Baitul Maal Koperasi Syariah Darul Hikmah
mendapatkan dana dari infak bulanan orang tua dan guru, infak keterlambatan
pembayaran sumbangan pengembangan pendidikan dan layanan kebutuhan siswa, infak
dari mark up pembiayaan, dan sumber dana lainnya yang tidak mengikat.
Meskipun belum memberikan sisa hasil usaha yang
besar, Baitul Tamwil telah membantu guru – guru SD Hikmah Teladan dan beberapa
anggota Koperasi Syariah Darul Hikmah dalam bentuk pembiayaan sewa beli dalam
jangka waktu tertentu.
Iklim yang kondusif bagi pengembangan pendidikan di
SD Hikmah Teladan ini juga diperkuat dengan terbentuknya Majelis Syuro
Perguruan Darul Hikmah. Anggota Majelis Syuro Perguruan Darul Hikmah adalah
perwakilan pengurus Yayasan Darul Hikmah, perwakilan Syuro Guru Hikmah Teladan,
orang tua siswa SD Hikmah Teladan dan Perkumpulan Keluarga Peduli Pendidikan. Majelis
Syuro Perguruan Darul Hikmah menjalankan fungsi pengawasan dan memberikan
pertimbangan terhadap pengembangan mutu layanan pendidikan di SD Hikmah
Teladan.
Beberapa terobosan penting yang dilaksanakan oleh
Majelis Syuro Perguruan Darul Hikmah adalah menguatnya komitmen untuk
meningkatkan kesejahteraan guru secara berkelanjutan melalui uji coba bea guru
pada tahun pelajaran 2002 – 2003 dan aktivasi persatuan orang tua murid di
setiap kelas yang menjadi cikal bakal terbentuknya Komite Sekolah SD Hikmah
Teladan.
Penguatan partisipasi orang tua dan guru dalam
pengambilan keputusan ini merupakan berkah dari kepedulian keluarga besar SD
Hikmah Teladan untuk mengembangkan pendidikan demi kepentingan terbaik anak.
Manajemen Perguruan Darul Hikmah yang didesain terbuka memberikan iklim yang
kondusif bagi tumbuhnya partisipasi masyarakat di SD Hikmah Teladan. Orang tua
siswa diberi keleluasaan untuk mengakses laporan keuangan Perguruan Darul
Hikmah. Penetapan layanan kebutuhan siswa seperti biaya katering, abodemen, dan
biaya penelitian dan pengembangan Lembar Kerja Siswa diputuskan bersama melalui
mekanisme Rapat Anggota Koperasi Syariah Darul Hikmah.

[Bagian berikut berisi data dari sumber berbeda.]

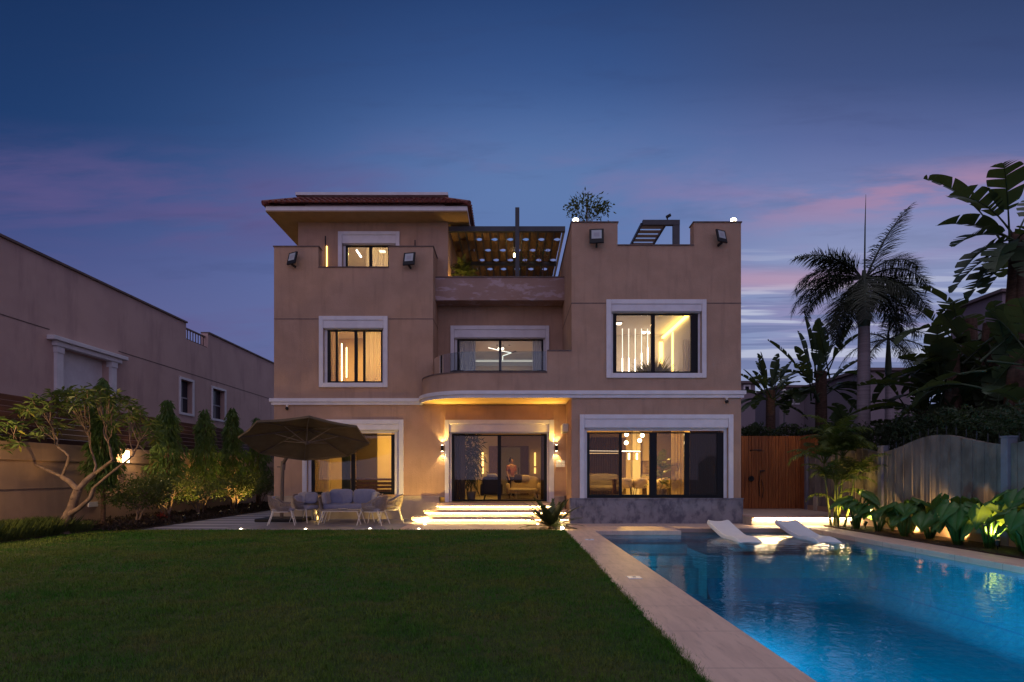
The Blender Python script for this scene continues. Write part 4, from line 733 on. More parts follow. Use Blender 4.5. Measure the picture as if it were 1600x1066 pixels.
# ================================================================ IN-POOL LOUNGERS
def lounger(x, label, first=None):
    if first: c = copy_tree(first); c.location.x = x; c['label'] = label; return c
    t = thing('pool_lounger', label, 'lounger', (x, 16.2, -.42), 0, 'loungers in the shallow end of the pool')
    prof = [(1.15, .54), (1.12, .55), (.95, .49), (.6, .40), (.25, .315), (0, .26), (-.25, .225), (-.5, .235), (-.75, .25), (-1.0, .23), (-1.25, .17), (-1.45, .12)]
    n = 12; vs_ = []
    pts = []
    for i in range(len(prof) - 1):
        for s_ in (0, .5): a, b = prof[i], prof[i + 1]; pts.append((a[0] + (b[0] - a[0]) * s_, a[1] + (b[1] - a[1]) * s_))
    pts.append(prof[-1]); K = len(pts)
    for i, (yy, zz) in enumerate(pts):
        u_ = i / (K - 1); hw = .36 * (1 - .35 * max(0, .12 - u_) / .12 * .5) * (1 - .12 * u_)
        for j in range(n + 1):
            f_ = -1 + 2 * j / n; vs_.append((f_ * hw, yy, zz + .05 * f_ * f_))
    fs_ = [(i * (n + 1) + j, i * (n + 1) + j + 1, (i + 1) * (n + 1) + j + 1, (i + 1) * (n + 1) + j) for i in range(K - 1) for j in range(n)]
    s_ = MB().add(vs_, fs_).build('shell', 'whitep', t, smooth=True, local=True); q_ = s_.modifiers.new('solid', 'SOLIDIFY'); q_.thickness = .11; q_.offset = -1; b_ = s_.modifiers.new('bevel', 'BEVEL'); b_.width = .02; b_.segments = 3
    MB().prism([(-.26, .2), (.26, .2), (.26, .95), (-.26, .95)], 0.002, .10).prism([(-.25, -.9), (.25, -.9), (.25, -.3), (-.25, -.3)], 0.002, .09).build('foot', 'whitep', t, local=True)
    return t
lg = lounger(gx(1122, 17.3), 'white moulded lounger in the shallow water nearest the submerged steps'); lounger(gx(1228, 17.3), 'white moulded lounger in the shallow water nearest the elephant ears', lg)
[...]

Karakteristik orang tua siswa pada periode kedua
mulai tahun pelajaran 2003 – 2004 sangat berbeda dengan periode sebelumnya. Sebagian
besar merupakan teman – teman keluarga yang berhasil diyakinkan oleh orang tua
siswa yang sudah bergabung di SD Hikmah Teladan secara langsung maupun tak langsung.
Beberapa orang tua siswa sampai mempromosikan langsung ke taman kanak – kanak
tempat anaknya bersekolah sebelum masuk ke SD Hikmah Teladan. Secara tidak
langsung melalui keterlibatan orang tua, anak, guru, dan manajemen Perguruan
Darul Hikmah dalam kegiatan kampanye pendidikan untuk semua.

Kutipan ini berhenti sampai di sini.